Crede nelle contaminazioni con la musica pop?
“No! Trovo il pop alienante e opprimente. Apprezzo la vitalità dei suoi interpreti, ma è un’energia che potrebbe essere indirizzata verso obiettivi più interessanti. E’ una musica fatta di cliché che cambiano, come la moda. Mi fa pensare a un certo modo di mettere il berretto: un anno con la visiera davanti, l’ anno dopo di lato, e ora tutti la portano indietro… Il pop è dominato da superficialità e imitazione. L’unico che mi ha interessato è stato Frank Zappa, curioso, avventuroso, radicale. Apparizione eccezionale in quel contesto”.
Lei fu un pioniere nel campo dell’informatica musicale.

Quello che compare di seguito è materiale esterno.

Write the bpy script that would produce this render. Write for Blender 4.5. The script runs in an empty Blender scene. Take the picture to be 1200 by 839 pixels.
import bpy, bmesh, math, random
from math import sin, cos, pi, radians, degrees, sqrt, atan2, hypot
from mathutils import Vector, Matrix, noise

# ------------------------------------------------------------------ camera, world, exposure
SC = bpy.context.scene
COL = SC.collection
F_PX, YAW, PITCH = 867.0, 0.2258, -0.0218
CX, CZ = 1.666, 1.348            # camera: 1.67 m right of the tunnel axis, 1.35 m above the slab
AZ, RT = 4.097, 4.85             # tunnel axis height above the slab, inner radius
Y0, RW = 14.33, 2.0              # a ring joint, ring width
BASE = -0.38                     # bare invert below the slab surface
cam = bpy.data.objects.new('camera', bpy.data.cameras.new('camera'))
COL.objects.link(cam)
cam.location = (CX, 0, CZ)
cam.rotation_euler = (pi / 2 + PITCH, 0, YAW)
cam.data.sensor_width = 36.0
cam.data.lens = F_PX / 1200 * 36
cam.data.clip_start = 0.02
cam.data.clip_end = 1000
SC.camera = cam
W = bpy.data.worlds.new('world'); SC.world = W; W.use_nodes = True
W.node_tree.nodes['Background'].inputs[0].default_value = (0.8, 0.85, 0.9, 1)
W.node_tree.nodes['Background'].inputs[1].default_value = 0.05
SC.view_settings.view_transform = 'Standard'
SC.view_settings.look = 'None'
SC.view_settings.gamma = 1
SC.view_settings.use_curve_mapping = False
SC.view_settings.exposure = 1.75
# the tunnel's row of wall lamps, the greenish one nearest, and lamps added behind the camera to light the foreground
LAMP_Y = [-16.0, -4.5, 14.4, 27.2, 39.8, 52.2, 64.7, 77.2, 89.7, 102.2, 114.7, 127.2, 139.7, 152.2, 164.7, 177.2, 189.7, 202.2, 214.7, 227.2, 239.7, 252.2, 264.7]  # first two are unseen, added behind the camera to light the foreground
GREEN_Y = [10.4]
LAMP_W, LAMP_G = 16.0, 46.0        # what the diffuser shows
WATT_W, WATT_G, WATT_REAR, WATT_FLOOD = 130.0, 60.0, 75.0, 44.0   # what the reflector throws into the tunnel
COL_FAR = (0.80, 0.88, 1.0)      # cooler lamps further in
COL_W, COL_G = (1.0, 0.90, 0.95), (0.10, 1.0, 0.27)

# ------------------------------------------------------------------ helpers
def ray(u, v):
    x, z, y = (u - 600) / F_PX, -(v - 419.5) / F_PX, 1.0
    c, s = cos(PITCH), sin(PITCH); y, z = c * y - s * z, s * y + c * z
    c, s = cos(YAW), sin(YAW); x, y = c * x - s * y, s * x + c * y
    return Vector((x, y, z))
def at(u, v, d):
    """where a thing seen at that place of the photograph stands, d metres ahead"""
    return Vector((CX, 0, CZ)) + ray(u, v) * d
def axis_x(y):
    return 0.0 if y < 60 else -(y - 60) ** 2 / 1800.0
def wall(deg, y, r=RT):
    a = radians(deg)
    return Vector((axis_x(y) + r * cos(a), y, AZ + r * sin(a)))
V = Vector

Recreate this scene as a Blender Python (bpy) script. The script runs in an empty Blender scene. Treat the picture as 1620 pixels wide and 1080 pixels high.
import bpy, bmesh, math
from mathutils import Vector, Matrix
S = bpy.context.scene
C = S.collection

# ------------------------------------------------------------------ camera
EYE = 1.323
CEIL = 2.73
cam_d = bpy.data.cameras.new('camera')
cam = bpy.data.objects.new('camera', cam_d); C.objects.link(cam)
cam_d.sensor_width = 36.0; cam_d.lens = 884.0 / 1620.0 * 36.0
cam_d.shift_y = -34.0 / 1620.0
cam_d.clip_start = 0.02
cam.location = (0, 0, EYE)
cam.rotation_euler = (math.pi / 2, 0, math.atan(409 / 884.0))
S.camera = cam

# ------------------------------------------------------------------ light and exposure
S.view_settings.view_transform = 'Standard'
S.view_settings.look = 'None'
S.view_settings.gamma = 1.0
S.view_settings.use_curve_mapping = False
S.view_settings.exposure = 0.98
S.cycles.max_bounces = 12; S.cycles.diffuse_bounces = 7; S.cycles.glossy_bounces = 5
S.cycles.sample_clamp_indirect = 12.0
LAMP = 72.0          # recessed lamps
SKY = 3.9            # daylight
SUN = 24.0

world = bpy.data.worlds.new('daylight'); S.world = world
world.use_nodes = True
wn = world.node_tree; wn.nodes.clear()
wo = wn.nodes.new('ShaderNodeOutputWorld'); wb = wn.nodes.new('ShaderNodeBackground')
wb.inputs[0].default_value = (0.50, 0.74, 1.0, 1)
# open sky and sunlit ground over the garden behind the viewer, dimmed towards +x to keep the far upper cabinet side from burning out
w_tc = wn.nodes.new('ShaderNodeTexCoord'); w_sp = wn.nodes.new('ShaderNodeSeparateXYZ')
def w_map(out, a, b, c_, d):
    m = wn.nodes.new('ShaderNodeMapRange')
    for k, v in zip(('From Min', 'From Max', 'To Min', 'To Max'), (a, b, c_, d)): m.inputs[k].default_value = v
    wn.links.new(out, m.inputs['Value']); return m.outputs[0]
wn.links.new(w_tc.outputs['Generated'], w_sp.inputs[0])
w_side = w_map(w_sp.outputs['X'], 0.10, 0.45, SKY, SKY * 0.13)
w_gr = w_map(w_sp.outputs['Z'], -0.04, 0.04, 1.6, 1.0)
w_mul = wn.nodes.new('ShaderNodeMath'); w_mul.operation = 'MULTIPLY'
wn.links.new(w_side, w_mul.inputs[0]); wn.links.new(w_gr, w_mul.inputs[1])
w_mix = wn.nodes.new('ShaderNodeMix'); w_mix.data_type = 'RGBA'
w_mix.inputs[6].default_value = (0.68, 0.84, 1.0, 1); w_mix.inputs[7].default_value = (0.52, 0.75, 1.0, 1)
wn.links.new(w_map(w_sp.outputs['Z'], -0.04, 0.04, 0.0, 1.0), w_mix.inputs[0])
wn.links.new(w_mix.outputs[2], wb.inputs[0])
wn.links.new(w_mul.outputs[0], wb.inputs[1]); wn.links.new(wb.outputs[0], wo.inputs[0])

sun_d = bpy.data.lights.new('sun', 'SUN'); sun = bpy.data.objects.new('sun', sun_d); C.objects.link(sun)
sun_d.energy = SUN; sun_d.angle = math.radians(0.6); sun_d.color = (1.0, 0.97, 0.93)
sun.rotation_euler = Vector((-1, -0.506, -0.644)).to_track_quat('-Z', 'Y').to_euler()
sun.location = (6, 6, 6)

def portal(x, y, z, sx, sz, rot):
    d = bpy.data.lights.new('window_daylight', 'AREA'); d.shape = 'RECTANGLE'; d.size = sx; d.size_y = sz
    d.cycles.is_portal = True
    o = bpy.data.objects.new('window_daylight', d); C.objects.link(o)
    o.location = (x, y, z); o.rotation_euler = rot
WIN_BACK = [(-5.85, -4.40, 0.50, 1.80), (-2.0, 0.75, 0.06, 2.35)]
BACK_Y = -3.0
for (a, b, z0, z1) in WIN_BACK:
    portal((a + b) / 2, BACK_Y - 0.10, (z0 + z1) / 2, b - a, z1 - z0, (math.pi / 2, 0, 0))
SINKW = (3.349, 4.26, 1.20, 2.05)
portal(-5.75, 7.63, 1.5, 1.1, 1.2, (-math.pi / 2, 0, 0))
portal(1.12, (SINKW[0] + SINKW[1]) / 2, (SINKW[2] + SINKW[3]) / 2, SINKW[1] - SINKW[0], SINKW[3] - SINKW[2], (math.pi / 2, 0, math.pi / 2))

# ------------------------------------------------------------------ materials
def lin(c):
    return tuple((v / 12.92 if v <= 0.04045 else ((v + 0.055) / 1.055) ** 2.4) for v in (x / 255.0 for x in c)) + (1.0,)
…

I risultati attuali sono pari alle sue aspettative?
“Lo sviluppo è interessante ma ancora molto deve accadere. Se un tempo si temeva che la tecnica soffocasse l’interprete, oggi ci si rende conto che è salvaguardato. L’elettronica non domina: è funzionale. E’ una possibilità fantastica di estensione del mondo strumentale. Non indispensabile: si può benissimo scrivere ancora solo per strumenti. Ma per un universo musicale può fungere da arricchimento formidabile”.
Il pensiero di Boulez sulla tradizione è ulteriormente chiarito in questo frammento tratto da una intervista al Telegraph:
No, non credo nella tradizione. Io credo nella storia. Le lezioni che ricavi dalla storia sono le tue proprie lezioni, tu stai insegnando a te stesso. La tradizione è semplicemente il manierismo di gente che è venuta prima di te. La tradizione è passiva, la storia è attiva.